La guerre, c'est l'ombre omniprésente de la mort. De celle qu'on donne comme de celle qu'on redoute.
La guerre, ça sent la poudre qui excite, mais ça sent surtout la sueur aigre de la trouille, la merde du camarade qui se chie dessus, l'odeur doucereuse et écœurante du cadavre qui gonfle au soleil puis dont le ventre éclate, libérant la tripaille putride où grouillent les vers.
La guerre, c'est le désespoir du camarade touché et qui attend des secours qui ne peuvent venir.
La guerre, c'est l'égoïsme salvateur, primordial qui vous fait penser - lorsque votre voisin d'attaque tombe à côté de vous, haché par une rafale ou la tête explosée par une roquette – qui vous fait crier dans votre pauvre tronche: « ouf, c'est lui, c'est pas moi! »
La guerre, ce sont les cris de douleur du camarade touché, les hurlements et les sanglots, les aboiements somme toute rassurants de la vieille bête d'adjudant qui hurle ses ordres.
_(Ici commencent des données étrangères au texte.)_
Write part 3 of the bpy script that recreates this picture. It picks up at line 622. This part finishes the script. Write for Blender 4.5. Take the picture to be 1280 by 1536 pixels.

La guerre, l'embuscade, c'est le corps qui s'efforce de se rétrécir au delà du possible, qui voudrait s'infiltrer dans le plus petit interstice, qui voudrait se fondre dans la boue de la tranchée, la caillasse du djebel ou la vase de la rizière.
La guerre, ce sont les ongles qui se crispent sur la terre à chaque rafale qui vous cherche, qui va vous trouver. C'est la haine de l'autre, de celui qui veut votre peau. C'est le doigt qui ne relâche plus la détente de votre fusil dérisoire.
La guerre, c'est de la merde.
La Paix, petit, c'est une belle garce que l'on la cherche. Toujours. Mais qu'elle est belle ! Et précieuse...
https://www.youtube.com/watch?v=l2F5qaHzkj0
Et après tonton Georges, allez voir ça :
https://www.youtube.com/watch?v=lIRAnmsk_cc
Illustration: merci à Kroll
Commentaires
Bonjour Victor, que dire ? Je voudrais que ce genre de texte n'existe pas... seulement voilà, c'est la vérité que l'on reçoit en pleine face. Aujourd'hui, je me suis contenté de publier un extrait de "Voyage au bout de la nuit" de Céline. Mais demain, je vais partager ton article qui m'a laissé les larmes aux yeux... Amitié...
A ton aise et merci, ami de l'autre bout du monde.
je vous cite " ... C’est cette même droite sans vergogne, cupide, inculte, avide, pleine de morgue, qui pavane sans vergogne en rêvant de trumpiser le pays. "...
> vous oubliez que le parti majoritaire de ce qu'on appelait autrefois la gauche, à savoir le parti socialiste, qui, au pouvoir, a fait exactement la même politique que Sarkozy ou celle que fait actuellement le banquier centriste Macron...
> ce sont les députés et sénateurs du parti socialiste qui ont continué -de 2012 à 2017 - de voter une partie de toutes les lois qui détruisent depuis 20 ans à petit feu la société et le peuple français.
Le parti socialiste type Hollande et consort , c'est la droite que je sache!